It will be a long wait to learn the fate of bankrupt broker-dealer Lehman Brothers art collection. Lehman has hired Kelly Wright as an art consultant. Wright has experience unwinding Arthur Andersen and Warnaco corporate collections but the consistent message from Lehman, confirmed again in this New York Magazine report by Erica Orden, is that they’re in no hurry to sell.
“We are not anticipating the imminent sale of art, particularly under the likely current market conditions,” says Lehman managing director Francine Kittredge. Furthermore, Barclays, which purchased Lehman’s investment-banking and capital- markets operations, and Neuberger Berman, the firm’s former asset-management arm, still have right of first refusal on portions of the collection. “We know exactly what we’re dealing with,” adds Wright. “Art is ultimately a commodity, just like any investment tool, and when it’s high, it’s high, and when it’s low, it’s low.”
If you’ve been paying attention to the details on the Lehman collection, you’ll know that there is a lot of work in the lower valuation range.
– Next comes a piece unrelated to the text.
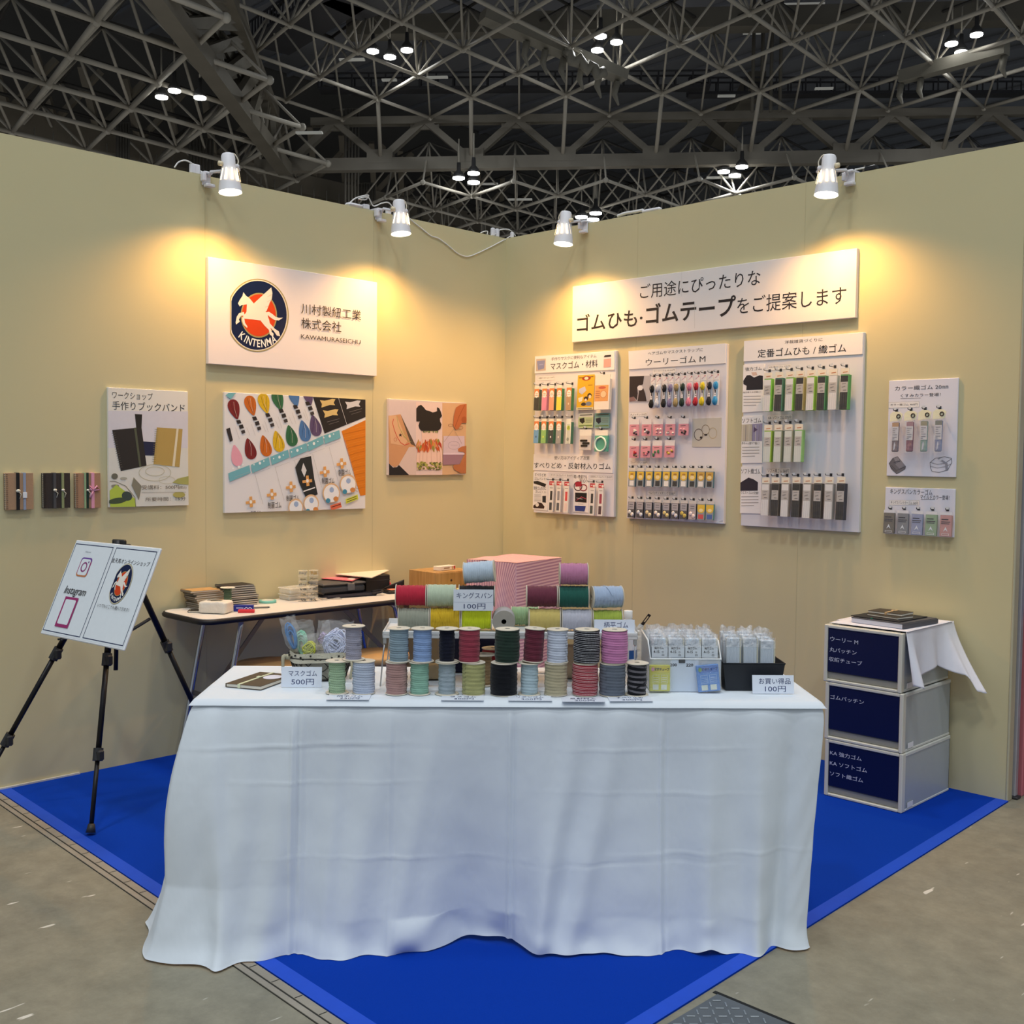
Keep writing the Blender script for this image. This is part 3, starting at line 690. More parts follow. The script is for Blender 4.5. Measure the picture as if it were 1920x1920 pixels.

We know from recent art fair reports that the mid-five figure range (up to about $125,000) is still quite healthy. Indeed, it may be the strongest sector of the market.
So the question is whether Lehman’s wait-and-see approach is as bad as its “everything-is-fine” approach with the firm. Should Lehman sell now and get the creditors what they can while there’s still a market in lower-value works?